Start of Supplied material

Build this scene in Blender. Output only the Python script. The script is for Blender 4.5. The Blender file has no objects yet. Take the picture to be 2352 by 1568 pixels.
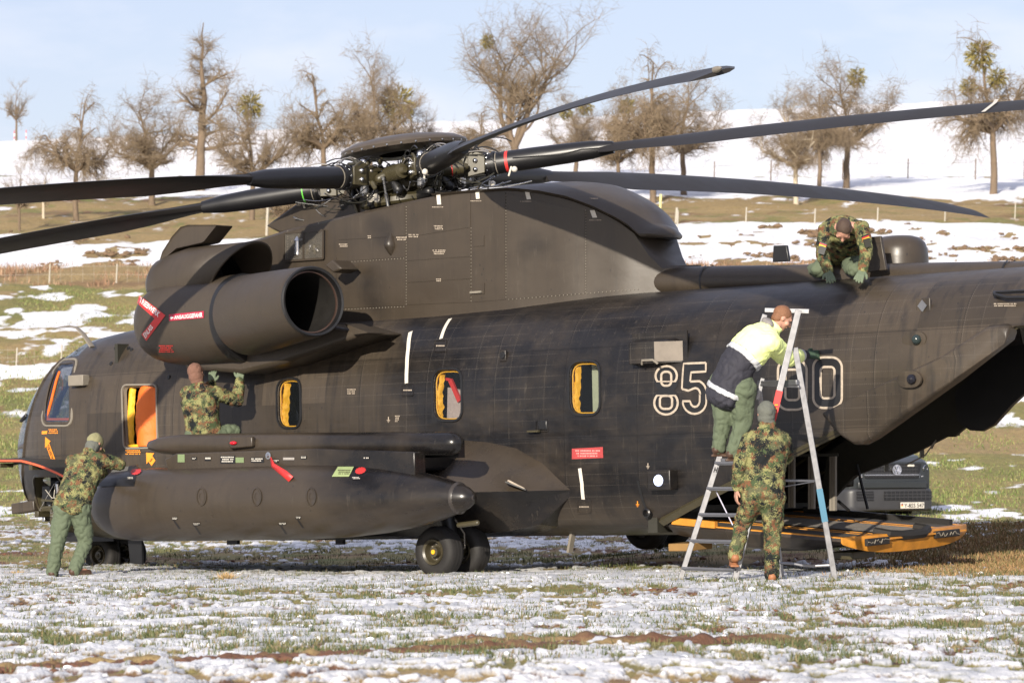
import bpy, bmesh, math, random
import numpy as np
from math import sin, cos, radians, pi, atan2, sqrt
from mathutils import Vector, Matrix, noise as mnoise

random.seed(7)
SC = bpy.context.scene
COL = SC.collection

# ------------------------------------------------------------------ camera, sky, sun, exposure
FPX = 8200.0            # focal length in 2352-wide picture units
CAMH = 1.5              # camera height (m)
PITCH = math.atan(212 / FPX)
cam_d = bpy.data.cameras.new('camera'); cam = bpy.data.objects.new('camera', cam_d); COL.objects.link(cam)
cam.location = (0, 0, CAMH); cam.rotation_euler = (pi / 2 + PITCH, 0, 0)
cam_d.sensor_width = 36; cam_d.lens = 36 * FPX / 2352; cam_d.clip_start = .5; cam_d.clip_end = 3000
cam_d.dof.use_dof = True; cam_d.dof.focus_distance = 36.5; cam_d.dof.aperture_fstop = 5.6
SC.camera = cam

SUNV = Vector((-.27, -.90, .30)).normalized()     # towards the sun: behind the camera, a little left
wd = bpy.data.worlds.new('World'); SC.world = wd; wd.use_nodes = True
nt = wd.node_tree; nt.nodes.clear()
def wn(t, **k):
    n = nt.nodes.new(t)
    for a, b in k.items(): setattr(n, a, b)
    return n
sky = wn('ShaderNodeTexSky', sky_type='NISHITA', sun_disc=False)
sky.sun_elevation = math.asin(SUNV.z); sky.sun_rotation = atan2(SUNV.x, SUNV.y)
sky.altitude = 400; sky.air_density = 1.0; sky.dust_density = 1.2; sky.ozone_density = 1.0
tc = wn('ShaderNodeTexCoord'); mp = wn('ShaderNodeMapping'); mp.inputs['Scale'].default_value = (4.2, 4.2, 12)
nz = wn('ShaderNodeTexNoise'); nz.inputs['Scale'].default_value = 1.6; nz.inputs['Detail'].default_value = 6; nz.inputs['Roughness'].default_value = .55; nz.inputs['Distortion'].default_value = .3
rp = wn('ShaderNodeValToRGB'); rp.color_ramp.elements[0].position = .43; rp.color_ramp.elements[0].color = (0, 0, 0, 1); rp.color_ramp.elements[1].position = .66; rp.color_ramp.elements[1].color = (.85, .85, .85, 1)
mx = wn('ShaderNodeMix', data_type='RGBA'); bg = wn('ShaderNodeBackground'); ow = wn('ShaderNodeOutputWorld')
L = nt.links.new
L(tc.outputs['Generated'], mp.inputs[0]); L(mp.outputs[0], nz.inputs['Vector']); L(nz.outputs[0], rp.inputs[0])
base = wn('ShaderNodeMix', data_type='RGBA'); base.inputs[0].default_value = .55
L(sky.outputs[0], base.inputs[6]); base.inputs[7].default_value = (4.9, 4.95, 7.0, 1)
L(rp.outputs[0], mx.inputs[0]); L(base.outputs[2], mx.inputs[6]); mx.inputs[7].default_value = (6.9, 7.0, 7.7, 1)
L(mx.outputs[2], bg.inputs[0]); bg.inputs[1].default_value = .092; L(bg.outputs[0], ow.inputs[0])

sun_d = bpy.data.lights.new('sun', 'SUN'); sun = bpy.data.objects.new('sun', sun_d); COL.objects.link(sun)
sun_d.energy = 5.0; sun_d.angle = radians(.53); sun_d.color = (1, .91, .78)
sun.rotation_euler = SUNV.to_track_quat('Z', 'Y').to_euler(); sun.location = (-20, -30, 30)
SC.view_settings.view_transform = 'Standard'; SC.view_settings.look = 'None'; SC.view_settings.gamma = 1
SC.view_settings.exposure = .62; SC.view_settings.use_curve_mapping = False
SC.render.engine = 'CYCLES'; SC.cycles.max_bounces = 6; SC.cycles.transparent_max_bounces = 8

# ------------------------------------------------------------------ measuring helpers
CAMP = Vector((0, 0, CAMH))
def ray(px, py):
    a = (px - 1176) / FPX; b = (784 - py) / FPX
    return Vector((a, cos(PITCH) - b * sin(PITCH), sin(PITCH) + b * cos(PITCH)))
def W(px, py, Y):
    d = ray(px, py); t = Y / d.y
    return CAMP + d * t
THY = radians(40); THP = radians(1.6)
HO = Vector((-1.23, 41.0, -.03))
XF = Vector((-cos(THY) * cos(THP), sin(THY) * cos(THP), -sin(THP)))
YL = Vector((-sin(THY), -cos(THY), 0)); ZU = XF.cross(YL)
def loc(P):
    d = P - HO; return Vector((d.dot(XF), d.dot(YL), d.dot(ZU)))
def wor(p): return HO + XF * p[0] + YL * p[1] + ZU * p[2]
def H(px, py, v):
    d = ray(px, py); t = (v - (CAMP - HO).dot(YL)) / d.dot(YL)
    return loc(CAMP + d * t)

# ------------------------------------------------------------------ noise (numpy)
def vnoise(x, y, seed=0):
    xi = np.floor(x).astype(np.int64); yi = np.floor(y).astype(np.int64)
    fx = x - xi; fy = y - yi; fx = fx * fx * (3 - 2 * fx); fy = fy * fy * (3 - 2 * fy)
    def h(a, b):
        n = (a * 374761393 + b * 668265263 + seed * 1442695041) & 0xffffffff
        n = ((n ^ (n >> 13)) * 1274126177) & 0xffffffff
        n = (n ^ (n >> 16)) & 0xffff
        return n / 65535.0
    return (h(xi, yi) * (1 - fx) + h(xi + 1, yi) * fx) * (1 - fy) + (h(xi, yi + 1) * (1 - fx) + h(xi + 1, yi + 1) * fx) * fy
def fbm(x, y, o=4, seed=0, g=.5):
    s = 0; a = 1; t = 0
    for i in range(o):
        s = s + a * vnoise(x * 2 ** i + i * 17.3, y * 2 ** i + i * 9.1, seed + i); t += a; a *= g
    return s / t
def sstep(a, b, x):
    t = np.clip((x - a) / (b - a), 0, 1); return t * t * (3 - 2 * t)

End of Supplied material

What the task asks: Pictures are excluded; output everything else in the data verbatim.

The solution:
Build this scene in Blender. Output only the Python script. The script is for Blender 4.5. The Blender file has no objects yet. Take the picture to be 2352 by 1568 pixels.
import bpy, bmesh, math, random
import numpy as np
from math import sin, cos, radians, pi, atan2, sqrt
from mathutils import Vector, Matrix, noise as mnoise

random.seed(7)
SC = bpy.context.scene
COL = SC.collection

# ------------------------------------------------------------------ camera, sky, sun, exposure
FPX = 8200.0            # focal length in 2352-wide picture units
CAMH = 1.5              # camera height (m)
PITCH = math.atan(212 / FPX)
cam_d = bpy.data.cameras.new('camera'); cam = bpy.data.objects.new('camera', cam_d); COL.objects.link(cam)
cam.location = (0, 0, CAMH); cam.rotation_euler = (pi / 2 + PITCH, 0, 0)
cam_d.sensor_width = 36; cam_d.lens = 36 * FPX / 2352; cam_d.clip_start = .5; cam_d.clip_end = 3000
cam_d.dof.use_dof = True; cam_d.dof.focus_distance = 36.5; cam_d.dof.aperture_fstop = 5.6
SC.camera = cam

SUNV = Vector((-.27, -.90, .30)).normalized()     # towards the sun: behind the camera, a little left
wd = bpy.data.worlds.new('World'); SC.world = wd; wd.use_nodes = True
nt = wd.node_tree; nt.nodes.clear()
def wn(t, **k):
    n = nt.nodes.new(t)
    for a, b in k.items(): setattr(n, a, b)
    return n
sky = wn('ShaderNodeTexSky', sky_type='NISHITA', sun_disc=False)
sky.sun_elevation = math.asin(SUNV.z); sky.sun_rotation = atan2(SUNV.x, SUNV.y)
sky.altitude = 400; sky.air_density = 1.0; sky.dust_density = 1.2; sky.ozone_density = 1.0
tc = wn('ShaderNodeTexCoord'); mp = wn('ShaderNodeMapping'); mp.inputs['Scale'].default_value = (4.2, 4.2, 12)
nz = wn('ShaderNodeTexNoise'); nz.inputs['Scale'].default_value = 1.6; nz.inputs['Detail'].default_value = 6; nz.inputs['Roughness'].default_value = .55; nz.inputs['Distortion'].default_value = .3
rp = wn('ShaderNodeValToRGB'); rp.color_ramp.elements[0].position = .43; rp.color_ramp.elements[0].color = (0, 0, 0, 1); rp.color_ramp.elements[1].position = .66; rp.color_ramp.elements[1].color = (.85, .85, .85, 1)
mx = wn('ShaderNodeMix', data_type='RGBA'); bg = wn('ShaderNodeBackground'); ow = wn('ShaderNodeOutputWorld')
L = nt.links.new
L(tc.outputs['Generated'], mp.inputs[0]); L(mp.outputs[0], nz.inputs['Vector']); L(nz.outputs[0], rp.inputs[0])
base = wn('ShaderNodeMix', data_type='RGBA'); base.inputs[0].default_value = .55
L(sky.outputs[0], base.inputs[6]); base.inputs[7].default_value = (4.9, 4.95, 7.0, 1)
L(rp.outputs[0], mx.inputs[0]); L(base.outputs[2], mx.inputs[6]); mx.inputs[7].default_value = (6.9, 7.0, 7.7, 1)
L(mx.outputs[2], bg.inputs[0]); bg.inputs[1].default_value = .092; L(bg.outputs[0], ow.inputs[0])

sun_d = bpy.data.lights.new('sun', 'SUN'); sun = bpy.data.objects.new('sun', sun_d); COL.objects.link(sun)
sun_d.energy = 5.0; sun_d.angle = radians(.53); sun_d.color = (1, .91, .78)
sun.rotation_euler = SUNV.to_track_quat('Z', 'Y').to_euler(); sun.location = (-20, -30, 30)
SC.view_settings.view_transform = 'Standard'; SC.view_settings.look = 'None'; SC.view_settings.gamma = 1
SC.view_settings.exposure = .62; SC.view_settings.use_curve_mapping = False
SC.render.engine = 'CYCLES'; SC.cycles.max_bounces = 6; SC.cycles.transparent_max_bounces = 8

# ------------------------------------------------------------------ measuring helpers
CAMP = Vector((0, 0, CAMH))
def ray(px, py):
    a = (px - 1176) / FPX; b = (784 - py) / FPX
    return Vector((a, cos(PITCH) - b * sin(PITCH), sin(PITCH) + b * cos(PITCH)))
def W(px, py, Y):
    d = ray(px, py); t = Y / d.y
    return CAMP + d * t
THY = radians(40); THP = radians(1.6)
HO = Vector((-1.23, 41.0, -.03))
XF = Vector((-cos(THY) * cos(THP), sin(THY) * cos(THP), -sin(THP)))
YL = Vector((-sin(THY), -cos(THY), 0)); ZU = XF.cross(YL)
def loc(P):
    d = P - HO; return Vector((d.dot(XF), d.dot(YL), d.dot(ZU)))
def wor(p): return HO + XF * p[0] + YL * p[1] + ZU * p[2]
def H(px, py, v):
    d = ray(px, py); t = (v - (CAMP - HO).dot(YL)) / d.dot(YL)
    return loc(CAMP + d * t)

# ------------------------------------------------------------------ noise (numpy)
def vnoise(x, y, seed=0):
    xi = np.floor(x).astype(np.int64); yi = np.floor(y).astype(np.int64)
    fx = x - xi; fy = y - yi; fx = fx * fx * (3 - 2 * fx); fy = fy * fy * (3 - 2 * fy)
    def h(a, b):
        n = (a * 374761393 + b * 668265263 + seed * 1442695041) & 0xffffffff
        n = ((n ^ (n >> 13)) * 1274126177) & 0xffffffff
        n = (n ^ (n >> 16)) & 0xffff
        return n / 65535.0
    return (h(xi, yi) * (1 - fx) + h(xi + 1, yi) * fx) * (1 - fy) + (h(xi, yi + 1) * (1 - fx) + h(xi + 1, yi + 1) * fx) * fy
def fbm(x, y, o=4, seed=0, g=.5):
    s = 0; a = 1; t = 0
    for i in range(o):
        s = s + a * vnoise(x * 2 ** i + i * 17.3, y * 2 ** i + i * 9.1, seed + i); t += a; a *= g
    return s / t
def sstep(a, b, x):
    t = np.clip((x - a) / (b - a), 0, 1); return t * t * (3 - 2 * t)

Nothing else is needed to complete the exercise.